Sergey RACHMANINOV (1873-1943)
The Choral Art of Alexander Sveshnikov
All-Night Vigil (Vespers), Op. 37 (1915)
The State Academic Russian Choir/Alexander Sveshnikov
Klara Korkan (mezzo); Konstantin Ognevoi (tenor)
rec. 1965, ADD
MELODIYA MELCD1001365 [65:19]

For years I hung on to my LP (EMI Melodiya ASD 2973) of this wonderful recording in the hope and belief that one day Melodiya would bring it out on CD. I was thrilled when it finally appeared in this handsome new issue. The sound is excellent for 1965 and authenticity infuses every note. I have tried many, many recordings since I first heard this one, and none approaches it - least of all those worthy efforts by British choirs, so shamelessly hyped by my compatriot critics, nor those by Finns or Swedes.

The basses in those choirs invariably bring Dr Johnson's dog to mind with regard to that famous low B-flat, more than two octaves below middle C, at the end of the Kiev chant. No choir has ever had such basses nor ever been recorded in such an atmospheric acoustic as here in the State Academic Russian Choir, under Sveshnikov. Nor has any other conductor ever judged the tempi so aptly, nor understood the need to steer a middle course between lugubrious, enervated solemnity and undue haste. Nor have the soloists been matched for their sincerity and beauty of utterance; a fruity, wobbly mezzo such as we hear in Georgi Robev's Bulgarian recording for Vanguard is a disaster - although his tenor is rather good. Far preferable are Klara Korkan's simplicity and Konstantin Ognevoi's plangent, grainy tenor, so Russian in timbre.

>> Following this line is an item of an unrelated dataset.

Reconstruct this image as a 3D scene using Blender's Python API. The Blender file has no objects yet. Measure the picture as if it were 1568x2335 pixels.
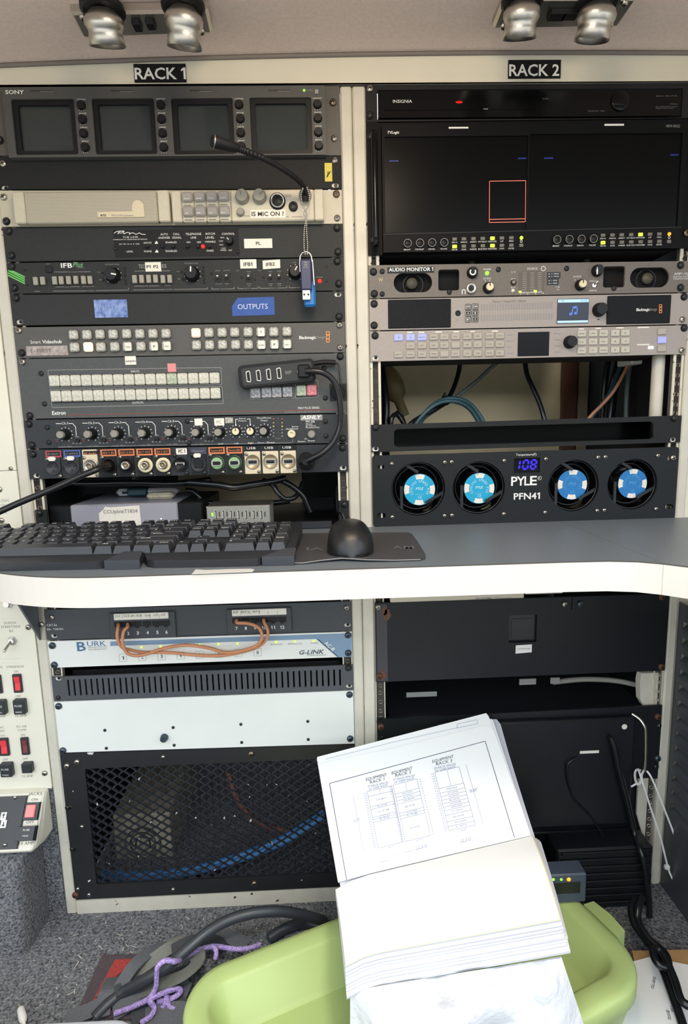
import bpy, math, random
from mathutils import Vector as V, Matrix
from mathutils.geometry import tessellate_polygon

random.seed(7)
scene = bpy.context.scene
col = scene.collection
PI = math.pi

# ------------------------------------------------------------------ camera
FPX, CW, CH = 1300.0, 1568, 2335
C0 = V((0.446488, -0.877705, 0.819834))
CR = V((0.99907228, -0.03567343, -0.02412456))
CU = V((0.02928815, 0.1521518, 0.98792309))
CF = V((0.03157201, 0.98771314, -0.15305545))
cd = bpy.data.cameras.new('camera')
cam = bpy.data.objects.new('camera', cd)
col.objects.link(cam)
cd.sensor_fit = 'HORIZONTAL'
cd.sensor_width = 36.0
cd.lens = FPX / CW * 36.0
cd.clip_start = 0.02
cam.matrix_world = Matrix(((CR.x, CU.x, -CF.x, C0.x), (CR.y, CU.y, -CF.y, C0.y), (CR.z, CU.z, -CF.z, C0.z), (0, 0, 0, 1)))
scene.camera = cam

# ------------------------------------------------------------------ world, lights, exposure
world = bpy.data.worlds.new('overcast_sky')
scene.world = world
world.use_nodes = True
bg = world.node_tree.nodes['Background']
bg.inputs[0].default_value = (0.86, 0.93, 1.0, 1)
bg.inputs[1].default_value = 2.7
scene.view_settings.view_transform = 'Standard'
scene.view_settings.look = 'None'
scene.view_settings.gamma = 1.0
scene.view_settings.use_curve_mapping = False
scene.view_settings.exposure = 0.35


def lamp(name, kind, loc, power, color, size=0.1, rot=(0, 0, 0)):
    l = bpy.data.lights.new(name, kind)
    l.energy = power
    l.color = color
    if kind == 'AREA':
        l.shape = 'DISK'
        l.size = size
    elif kind == 'POINT':
        l.shadow_soft_size = size
    o = bpy.data.objects.new(name, l)
    col.objects.link(o)
    o.location = loc
    o.rotation_euler = rot
    return o


# hazy sunlight coming in steeply through the open door
sun = lamp('sun', 'SUN', (0, -3, 4), 0.9, (1.0, 0.97, 0.92), 0, (math.radians(31), 0, math.radians(14)))
sun.data.angle = math.radians(6)

# a warm dome lamp on the van ceiling behind the viewer
lamp('dome_lamp_light', 'AREA', (0.5, -0.52, 1.31), 3.0, (1.0, 0.80, 0.58), 0.22, (0.35, 0, 0))


# ------------------------------------------------------------------ pixel rays onto real planes
def ray(px, py):
    return ((px - 784) / FPX) * CR - ((py - 1167.5) / FPX) * CU + CF


def P(px, py, y=0.0):
    v = ray(px, py)
    return C0 + v * ((y - C0.y) / v.y)


def PZ(px, py, z):
    v = ray(px, py)
    return C0 + v * ((z - C0.z) / v.z)


def PN(px, py, p0, n):
    v = ray(px, py)
    return C0 + v * ((p0 - C0).dot(n) / v.dot(n))


# ------------------------------------------------------------------ materials
def lin(h):
    h = h.lstrip('#')
    r = [int(h[i:i + 2], 16) / 255 for i in (0, 2, 4)]
    return [c / 12.92 if c <= 0.04045 else ((c + 0.055) / 1.055) ** 2.4 for c in r]


MATS = {}


def mat(name, c, rough=0.5, metal=0.0, noise=None, bump=None, emit=0.0, spec=None, coat=0.0, trans=0.0, chips=None, alpha=None):
    m = bpy.data.materials.new(name)
    m.use_nodes = True
    nt = m.node_tree
    b = nt.nodes['Principled BSDF']
    rgb = lin(c)
    b.inputs['Base Color'].default_value = (*rgb, 1)
    b.inputs['Roughness'].default_value = rough
    b.inputs['Metallic'].default_value = metal
    if spec is not None:
        b.inputs['Specular IOR Level'].default_value = spec
    if coat:
        b.inputs['Coat Weight'].default_value = coat
    if trans:
        b.inputs['Transmission Weight'].default_value = trans
    if alpha is not None:
        b.inputs['Alpha'].default_value = alpha
    if emit:
        b.inputs['Emission Color'].default_value = (*rgb, 1)
        b.inputs['Emission Strength'].default_value = emit
    tc = None
    if noise or bump or chips:
        tc = nt.nodes.new('ShaderNodeTexCoord')
    last = None
    if noise:
        sc, amt = noise[:2]
        n = nt.nodes.new('ShaderNodeTexNoise')
        n.inputs['Scale'].default_value = sc
        n.inputs['Detail'].default_value = 4
        nt.links.new(tc.outputs['Object'], n.inputs['Vector'])
        r = nt.nodes.new('ShaderNodeValToRGB')
        c2 = lin(noise[2]) if len(noise) > 2 else None
        r.color_ramp.elements[0].position = 0.3
        r.color_ramp.elements[1].position = 0.7
        lo = c2 if c2 else [x * (1 - amt) for x in rgb]
        hi = rgb if c2 else [min(1, x * (1 + amt)) for x in rgb]
        r.color_ramp.elements[0].color = (*lo, 1)
        r.color_ramp.elements[1].color = (*hi, 1)
        nt.links.new(n.outputs['Fac'], r.inputs['Fac'])
        last = r.outputs['Color']
    if chips:
        sc, thr, cc = chips
        n = nt.nodes.new('ShaderNodeTexNoise')
        n.inputs['Scale'].default_value = sc
        n.inputs['Detail'].default_value = 3
        nt.links.new(tc.outputs['Object'], n.inputs['Vector'])
        r = nt.nodes.new('ShaderNodeValToRGB')
        r.color_ramp.elements[0].position = thr
        r.color_ramp.elements[1].position = thr + 0.012
        r.color_ramp.elements[0].color = (0, 0, 0, 1)
        r.color_ramp.elements[1].color = (1, 1, 1, 1)
        nt.links.new(n.outputs['Fac'], r.inputs['Fac'])
        mx = nt.nodes.new('ShaderNodeMix')
        mx.data_type = 'RGBA'
        nt.links.new(r.outputs['Color'], mx.inputs[0])
        if last:
            nt.links.new(last, mx.inputs[6])
        else:
            mx.inputs[6].default_value = (*rgb, 1)
        mx.inputs[7].default_value = (*lin(cc), 1)
        last = mx.outputs[2]
    if last:
        nt.links.new(last, b.inputs['Base Color'])
    if bump:
        n = nt.nodes.new('ShaderNodeTexNoise')
        n.inputs['Scale'].default_value = bump[0]
        n.inputs['Detail'].default_value = 3
        nt.links.new(tc.outputs['Object'], n.inputs['Vector'])
        bp = nt.nodes.new('ShaderNodeBump')
        bp.inputs['Strength'].default_value = bump[1]
        bp.inputs['Distance'].default_value = bump[2] if len(bump) > 2 else 0.001
        nt.links.new(n.outputs['Fac'], bp.inputs['Height'])
        nt.links.new(bp.outputs['Normal'], b.inputs['Normal'])
    MATS[name] = m
    return m


cream = mat('cream_paint', 'DAD5C4', 0.35, noise=(9, 0.05), bump=(60, 0.08))
cream_lo = mat('cream_paint_worn', 'CBC6B7', 0.4, noise=(30, 0.06), bump=(80, 0.1), chips=(55, 0.71, '4A3A2E'))
rail_m = mat('chipped_cream_rail', 'D2CBB8', 0.5, noise=(60, 0.08), chips=(110, 0.665, '4A3B30'))
white_p = mat('white_panel_paint', 'E2E3DE', 0.4, noise=(12, 0.02))
ivory_p = mat('ivory_control_panel', 'E2DECD', 0.4, noise=(14, 0.03))
ceil_m = mat('beige_headliner', 'D8C5BA', 0.95, noise=(220, 0.06), bump=(700, 0.25, 0.0006))
seam_m = mat('dark_seam', '4A4540', 0.7)
greytrim = mat('grey_trim', '77706A', 0.6)
blk = mat('black_powder_coat', '232425', 0.6, spec=0.2, noise=(300, 0.10), bump=(900, 0.15, 0.0003))
blk2 = mat('charcoal_panel', '2F3131', 0.58, spec=0.25, noise=(300, 0.08), bump=(900, 0.15, 0.0003))
blkslate = mat('slate_charcoal_panel', '3C4045', 0.5, noise=(300, 0.06))
gloss_blk = mat('gloss_black_plastic', '0B0C0D', 0.16, spec=0.25)
scr_off = mat('screen_off_black', '08090A', 0.28, spec=0.10)
dev_blk = mat('satin_black_plastic', '151618', 0.42, spec=0.3)
fan_blk = mat('fan_panel_black', '202325', 0.5, spec=0.22, noise=(500, 0.08))
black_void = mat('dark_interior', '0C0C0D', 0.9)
screen_m = mat('dark_green_screen_glass', '33393A', 0.10, noise=(14, 0.06))
sony_m = mat('monitor_grey_metal', '4B4B4A', 0.5, noise=(300, 0.06))
ear_m = mat('rack_ear_grey', '55524D', 0.5, noise=(200, 0.06))
hub_m = mat('warm_grey_device', '504E4A', 0.5, noise=(350, 0.06))
ext_m = mat('blue_grey_device', '464848', 0.5, noise=(350, 0.10))
ash_m = mat('mixer_slate', '313437', 0.5, spec=0.3, noise=(350, 0.08))
conn_m = mat('connector_panel_slate', '2C2F33', 0.5, spec=0.3, noise=(350, 0.06))
beige = mat('beige_device_plastic', 'C6BFAC', 0.5, noise=(180, 0.04))
beige_pl = mat('beige_rack_plate', 'C2BBA8', 0.5, noise=(60, 0.03))
greybtn = mat('grey_button_plastic', '96928E', 0.4, noise=(500, 0.06))
greyknob = mat('warm_grey_knob', '8C897E', 0.35)
white_l = mat('white_lettering', 'E8E8E4', 0.6)
grey_l = mat('grey_lettering', '8D8C89', 0.6)
dim_l = mat('dim_lettering', '6E6E6C', 0.6)
dark_l = mat('dark_lettering', '2A2A2C', 0.6)
blue_l = mat('blue_lettering', '4E7395', 0.6)
green_l = mat('green_lettering', '7FBF8A', 0.6)
orange_l = mat('orange_lettering', 'D98A50', 0.6)
red_l = mat('red_line', '9A4038', 0.6)
label_w = mat('white_label_tape', 'E6E2D6', 0.6, noise=(200, 0.03))
label_y = mat('yellow_sticky', 'D8C65A', 0.7)
label_b = mat('blue_tape', '35569E', 0.7, noise=(90, 0.08), bump=(300, 0.3, 0.0004))
label_bw = mat('wrinkled_blue_tape', '93A8D6', 0.25, noise=(120, 0.3, '3A5AA4'), bump=(220, 1.0, 0.0015))
label_p = mat('pink_label', 'D98C8C', 0.7)
label_m = mat('metallic_worn_tape', 'B5AAA4', 0.3, noise=(150, 0.3, '857870'), bump=(250, 0.6, 0.0008))
cap_m = mat('crinkled_clear_cap', 'CFCBBE', 0.18, noise=(420, 0.3, '86857C'), bump=(500, 0.6, 0.0006), coat=0.6)
cap_w = mat('extron_cap', 'DBD8CA', 0.2, noise=(300, 0.3, 'B4B2A5'), bump=(400, 0.5, 0.0005), coat=0.6)
cap_lit = mat('lit_warm_cap', 'FFE2C4', 0.3, emit=0.5)
cap_lit2 = mat('lit_white_cap', 'F0DFCD', 0.3, emit=0.2)
cap_g = mat('greenish_cap', 'C6CDB8', 0.2, noise=(300, 0.3, '8F987F'), coat=0.6)
cap_r = mat('pink_red_cap', 'E59A9E', 0.2, noise=(300, 0.3, 'C96A72'), coat=0.6)
cap_grey = mat('grey_clear_cap', 'C4C4C6', 0.15, noise=(300, 0.3, '6E6E72'), coat=0.8)
chrome = mat('chrome', 'D8D6D2', 0.18, 1.0)
satin = mat('satin_steel', 'C9C5BE', 0.35, 1.0)
screw_s = mat('steel_screw', 'B9B4AA', 0.3, 1.0)
screw_b = mat('brown_steel_screw', '8A7A68', 0.4, 1.0)
screw_d = mat('black_screw', '202225', 0.3)
screw_bl = mat('blued_screw', '4A5560', 0.28, 0.6)
rust = mat('rusty_screw', '6B4A3A', 0.7, 0.5, noise=(300, 0.3))
rub = mat('black_rubber', '141517', 0.55, spec=0.3)
cable_b = mat('black_cable', '15171A', 0.28)
cable_t = mat('teal_cable', '2F4E57', 0.45)
cable_g = mat('grey_cable', '5D6664', 0.5)
cable_o = mat('orange_patch_cable', 'C98862', 0.5, noise=(60, 0.08))
cable_l = mat('salmon_cable', 'C58B6A', 0.5)
cable_bl = mat('blue_cable', '3C78B4', 0.5)
led_g = mat('green_led', '7CFF3A', 0.4, emit=1.6)
led_yg = mat('yellow_green_led', 'C8F03C', 0.4, emit=1.0)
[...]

If you need to economise, there is a good, rather too brisk but still very Russian-sounding performance of the Vespers by the Ukrainian "Dumka" Choir as part of a super-bargain three disc set by Brilliant Classics which also offers the Tchaikovsky Liturgy of St John Chrysostom (and there are other variants in the Brilliant catalogue), but my advice is to acquire this one at all costs. It is redolent of candle smoke, bejewelled golden icons and cavernous, chilly cathedrals - a desert island disc.